The Scandal Bringing the Church to a Standstill


Ava Vercesi

Megan Mahalko ‘19 comments on the Pope’s actions.

The Catholic Church is not a stranger to sexual abuse allegations. Broken in 2002 by The Boston Globe, a story of covered-up sexual abuse allegations riddled the Catholic Church in Boston, and caused a wave of survivors to come forward with their stories. This happened almost sixteen years before the founding of the TIMESUP and #MeToo Movements. Now, with women around the globe finding their voices and realizing they’re not alone, the Catholic Church is once again in the spotlight. But this time it’s not being ignored.

A nun in India has come forward, accusing a priest of thirteen counts of rape. The allegations were going to be ignored and covered up until five of her fellow nuns rallied behind her and brought the issue to the world stage. Now, the priest faces a trial by which he could be sent to prison.

Not only are Indian authorities taking action and acknowledging the rape and abuse allegations, but for the first time, Pope Francis has publicly acknowledged the issue of sexual abuse in the church. The Pope is under international pressure to admit to the wrongdoings of clergy over the years. He has, but many victims are still not happy. They believe that Pope Francis is speaking too broadly about the issue and is not addressing specific actions that he will be taking to fight the issue and find justice for the victims.

In a recent four-day summit, however, Pope Francis declared an all out-war on sexual assault.

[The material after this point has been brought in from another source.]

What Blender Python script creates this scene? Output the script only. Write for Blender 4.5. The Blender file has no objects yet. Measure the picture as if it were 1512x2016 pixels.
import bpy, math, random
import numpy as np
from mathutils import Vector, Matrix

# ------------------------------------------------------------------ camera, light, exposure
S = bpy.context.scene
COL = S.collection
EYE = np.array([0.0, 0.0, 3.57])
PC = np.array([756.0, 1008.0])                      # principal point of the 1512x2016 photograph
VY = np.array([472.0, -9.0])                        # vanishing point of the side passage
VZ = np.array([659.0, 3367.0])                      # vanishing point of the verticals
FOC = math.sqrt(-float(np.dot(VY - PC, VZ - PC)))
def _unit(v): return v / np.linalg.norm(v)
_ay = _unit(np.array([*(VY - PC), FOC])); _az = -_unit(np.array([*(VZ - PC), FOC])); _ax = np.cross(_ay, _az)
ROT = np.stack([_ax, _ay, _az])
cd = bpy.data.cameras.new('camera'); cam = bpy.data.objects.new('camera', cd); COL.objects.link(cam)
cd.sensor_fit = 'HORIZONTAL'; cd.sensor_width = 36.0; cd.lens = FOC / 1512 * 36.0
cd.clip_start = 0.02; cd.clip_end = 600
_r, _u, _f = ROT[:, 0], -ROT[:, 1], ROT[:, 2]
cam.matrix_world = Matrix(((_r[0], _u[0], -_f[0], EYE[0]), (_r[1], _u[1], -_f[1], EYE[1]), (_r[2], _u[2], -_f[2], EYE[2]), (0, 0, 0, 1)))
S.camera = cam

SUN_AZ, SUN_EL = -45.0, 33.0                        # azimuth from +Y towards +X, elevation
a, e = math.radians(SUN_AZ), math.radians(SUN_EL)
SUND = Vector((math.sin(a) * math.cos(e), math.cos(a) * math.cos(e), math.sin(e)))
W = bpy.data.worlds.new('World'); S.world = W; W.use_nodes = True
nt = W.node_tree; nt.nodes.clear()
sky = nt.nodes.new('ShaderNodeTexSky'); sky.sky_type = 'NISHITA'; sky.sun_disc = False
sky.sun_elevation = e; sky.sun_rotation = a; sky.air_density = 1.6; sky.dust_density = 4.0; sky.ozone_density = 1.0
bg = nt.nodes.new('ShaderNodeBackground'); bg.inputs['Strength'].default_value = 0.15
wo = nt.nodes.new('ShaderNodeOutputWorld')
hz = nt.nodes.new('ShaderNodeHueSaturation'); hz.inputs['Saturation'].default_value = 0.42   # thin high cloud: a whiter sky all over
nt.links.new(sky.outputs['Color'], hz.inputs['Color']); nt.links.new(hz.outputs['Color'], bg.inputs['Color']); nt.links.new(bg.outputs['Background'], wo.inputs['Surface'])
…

He compared sexual assault to human sacrifice and stated that a new council has been created to deal with resignations of even the highest level officials if convicted of assault.

The Pope’s steps in addressing this abuse are groundbreaking. Never before has a Pope openly admitted to the wrongdoings of the clergy, let alone taken action to fight the problem.

“Nothing like this has ever really been done before in the history of the Catholic Church. Before now, it’s all been covered up and swept under the rug. I’m hoping it will be a big step going forward- but I am cautious in hoping,” Megan Mahalko ’19.

Already, high clergy have been defrocked after being found guilty of the sexual abuse of children and even nuns. Though there is a ways to go for the church, these are welcome first steps.